Neural varifolds: an aggregate representation for quantifying the geometry of point clouds
Juheon Lee, Xiaohao Cai, Carola-Bibian Schönlieb, Simon Masnou
TL;DR
This work introduces neural varifolds, a geometry-aware representation for point clouds that encodes surfaces as measures over positions and tangent planes, enabling principled comparison via RKHS-based kernels. By leveraging neural tangent kernels, the authors build two variants (NTK1 and NTK2) that yield varifold-based similarity metrics across sets of point clouds, and demonstrate their utility for shape matching, few-shot shape classification, and 3D shape reconstruction. The approach achieves strong performance in shape matching and few-shot classification, and competes with state-of-the-art reconstruction methods, while presenting favorable computation in several settings.
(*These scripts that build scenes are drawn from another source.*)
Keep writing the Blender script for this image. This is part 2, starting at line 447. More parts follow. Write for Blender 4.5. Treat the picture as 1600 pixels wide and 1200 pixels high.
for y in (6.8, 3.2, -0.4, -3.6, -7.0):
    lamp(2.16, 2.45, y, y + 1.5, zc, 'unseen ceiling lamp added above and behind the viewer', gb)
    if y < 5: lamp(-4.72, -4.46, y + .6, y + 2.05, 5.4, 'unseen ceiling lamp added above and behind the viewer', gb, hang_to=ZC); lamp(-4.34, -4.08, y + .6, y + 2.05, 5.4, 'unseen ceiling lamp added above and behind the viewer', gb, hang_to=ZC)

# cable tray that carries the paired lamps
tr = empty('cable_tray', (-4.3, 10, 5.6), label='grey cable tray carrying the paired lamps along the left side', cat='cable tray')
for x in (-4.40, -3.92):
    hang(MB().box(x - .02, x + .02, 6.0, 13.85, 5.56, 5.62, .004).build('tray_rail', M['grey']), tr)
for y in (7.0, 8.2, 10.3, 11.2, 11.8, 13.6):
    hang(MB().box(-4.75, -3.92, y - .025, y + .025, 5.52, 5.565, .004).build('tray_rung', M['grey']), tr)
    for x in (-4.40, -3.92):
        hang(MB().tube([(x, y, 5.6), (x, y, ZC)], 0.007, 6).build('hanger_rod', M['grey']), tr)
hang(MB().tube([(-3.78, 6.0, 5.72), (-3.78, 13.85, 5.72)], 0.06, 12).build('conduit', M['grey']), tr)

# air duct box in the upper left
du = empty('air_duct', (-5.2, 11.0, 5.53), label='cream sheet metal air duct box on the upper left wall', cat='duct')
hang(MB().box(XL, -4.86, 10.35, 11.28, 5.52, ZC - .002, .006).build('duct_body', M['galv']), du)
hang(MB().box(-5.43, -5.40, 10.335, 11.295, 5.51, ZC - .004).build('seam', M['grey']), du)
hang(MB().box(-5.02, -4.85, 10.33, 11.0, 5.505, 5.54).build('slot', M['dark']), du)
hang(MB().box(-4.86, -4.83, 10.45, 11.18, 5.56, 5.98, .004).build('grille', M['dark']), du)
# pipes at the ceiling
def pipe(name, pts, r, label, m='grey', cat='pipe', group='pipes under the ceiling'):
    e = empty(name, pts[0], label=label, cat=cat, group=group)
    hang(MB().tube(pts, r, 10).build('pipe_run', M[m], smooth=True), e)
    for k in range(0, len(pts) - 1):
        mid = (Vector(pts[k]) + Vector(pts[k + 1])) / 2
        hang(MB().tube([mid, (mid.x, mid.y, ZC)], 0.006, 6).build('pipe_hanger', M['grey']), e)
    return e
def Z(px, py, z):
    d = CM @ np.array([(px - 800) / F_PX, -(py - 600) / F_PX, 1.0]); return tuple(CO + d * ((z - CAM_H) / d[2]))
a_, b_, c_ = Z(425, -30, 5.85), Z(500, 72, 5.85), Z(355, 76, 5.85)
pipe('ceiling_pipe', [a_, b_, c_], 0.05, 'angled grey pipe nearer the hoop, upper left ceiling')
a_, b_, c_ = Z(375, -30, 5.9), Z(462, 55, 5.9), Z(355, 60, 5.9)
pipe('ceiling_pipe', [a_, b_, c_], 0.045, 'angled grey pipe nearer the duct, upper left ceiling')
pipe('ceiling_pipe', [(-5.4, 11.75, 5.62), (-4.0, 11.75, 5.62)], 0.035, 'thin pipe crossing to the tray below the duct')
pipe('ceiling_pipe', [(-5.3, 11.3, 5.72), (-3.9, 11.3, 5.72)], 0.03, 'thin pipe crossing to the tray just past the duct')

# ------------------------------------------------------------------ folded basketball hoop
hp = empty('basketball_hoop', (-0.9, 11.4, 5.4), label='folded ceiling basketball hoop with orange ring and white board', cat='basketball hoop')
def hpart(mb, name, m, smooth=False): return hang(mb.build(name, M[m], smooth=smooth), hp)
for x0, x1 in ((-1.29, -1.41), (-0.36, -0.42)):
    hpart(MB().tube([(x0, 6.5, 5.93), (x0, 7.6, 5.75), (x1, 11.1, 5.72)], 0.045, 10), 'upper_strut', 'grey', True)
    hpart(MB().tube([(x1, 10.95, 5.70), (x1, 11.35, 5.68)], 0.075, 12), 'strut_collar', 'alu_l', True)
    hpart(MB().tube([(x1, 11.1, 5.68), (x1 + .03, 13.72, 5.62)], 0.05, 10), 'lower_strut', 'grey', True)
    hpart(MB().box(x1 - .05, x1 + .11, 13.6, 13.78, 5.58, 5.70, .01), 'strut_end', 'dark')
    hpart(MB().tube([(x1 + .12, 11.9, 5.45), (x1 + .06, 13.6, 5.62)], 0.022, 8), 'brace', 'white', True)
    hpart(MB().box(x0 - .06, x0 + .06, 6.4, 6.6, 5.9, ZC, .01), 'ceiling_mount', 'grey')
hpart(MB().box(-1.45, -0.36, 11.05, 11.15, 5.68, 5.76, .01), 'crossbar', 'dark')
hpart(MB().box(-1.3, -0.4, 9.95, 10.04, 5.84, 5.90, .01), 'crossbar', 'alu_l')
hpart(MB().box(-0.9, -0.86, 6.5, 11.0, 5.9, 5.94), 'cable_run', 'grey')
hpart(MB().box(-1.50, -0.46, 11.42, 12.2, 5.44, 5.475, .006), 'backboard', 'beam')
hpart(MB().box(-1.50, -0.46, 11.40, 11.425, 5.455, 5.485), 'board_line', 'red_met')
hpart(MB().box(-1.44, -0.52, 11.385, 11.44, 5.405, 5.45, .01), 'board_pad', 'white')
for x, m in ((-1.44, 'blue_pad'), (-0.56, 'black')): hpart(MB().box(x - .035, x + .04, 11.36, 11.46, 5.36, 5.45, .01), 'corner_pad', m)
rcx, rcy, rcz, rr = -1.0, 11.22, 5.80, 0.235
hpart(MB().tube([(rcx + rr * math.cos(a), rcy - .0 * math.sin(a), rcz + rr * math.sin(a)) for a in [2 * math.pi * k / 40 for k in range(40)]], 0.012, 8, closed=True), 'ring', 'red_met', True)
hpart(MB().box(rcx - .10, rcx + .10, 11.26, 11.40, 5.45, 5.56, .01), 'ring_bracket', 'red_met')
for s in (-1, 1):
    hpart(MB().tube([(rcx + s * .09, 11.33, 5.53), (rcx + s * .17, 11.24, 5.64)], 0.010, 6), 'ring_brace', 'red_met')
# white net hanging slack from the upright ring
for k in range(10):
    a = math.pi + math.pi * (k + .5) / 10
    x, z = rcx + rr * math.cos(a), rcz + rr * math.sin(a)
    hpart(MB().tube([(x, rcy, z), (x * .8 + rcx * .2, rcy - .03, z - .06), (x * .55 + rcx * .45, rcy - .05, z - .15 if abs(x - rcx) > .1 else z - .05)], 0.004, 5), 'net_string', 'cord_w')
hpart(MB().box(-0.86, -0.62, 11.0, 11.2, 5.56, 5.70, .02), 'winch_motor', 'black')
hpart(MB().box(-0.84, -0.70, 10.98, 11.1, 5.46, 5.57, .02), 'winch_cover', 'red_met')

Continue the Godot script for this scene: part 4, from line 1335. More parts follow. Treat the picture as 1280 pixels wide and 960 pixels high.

The neural varifold framework advances geometry-aware learning on unstructured 3D data by connecting deep learning with geometric measure theory and NTK theory.
Abstract
Point clouds are popular 3D representations for real-life objects (such as in LiDAR and Kinect) due to their detailed and compact representation of surface-based geometry. Recent approaches characterise the geometry of point clouds by bringing deep learning based techniques together with geometric fidelity metrics such as optimal transportation costs (e.g., Chamfer and Wasserstein metrics). In this paper, we propose a new surface geometry characterisation within this realm, namely a neural varifold representation of point clouds. Here the surface is represented as a measure/distribution over both point positions and tangent spaces of point clouds. The varifold representation quantifies not only the surface geometry of point clouds through the manifold-based discrimination, but also subtle geometric consistencies on the surface due to the combined product space. This study proposes neural varifold algorithms to compute the varifold norm between two point clouds using neural networks on point clouds and their neural tangent kernel representations. The proposed neural varifold is evaluated on three different sought-after tasks -- shape matching, few-shot shape classification and shape reconstruction. Detailed evaluation and comparison to the state-of-the-art methods demonstrate that the proposed versatile neural varifold is superior in shape matching and few-shot shape classification, and is competitive for shape reconstruction.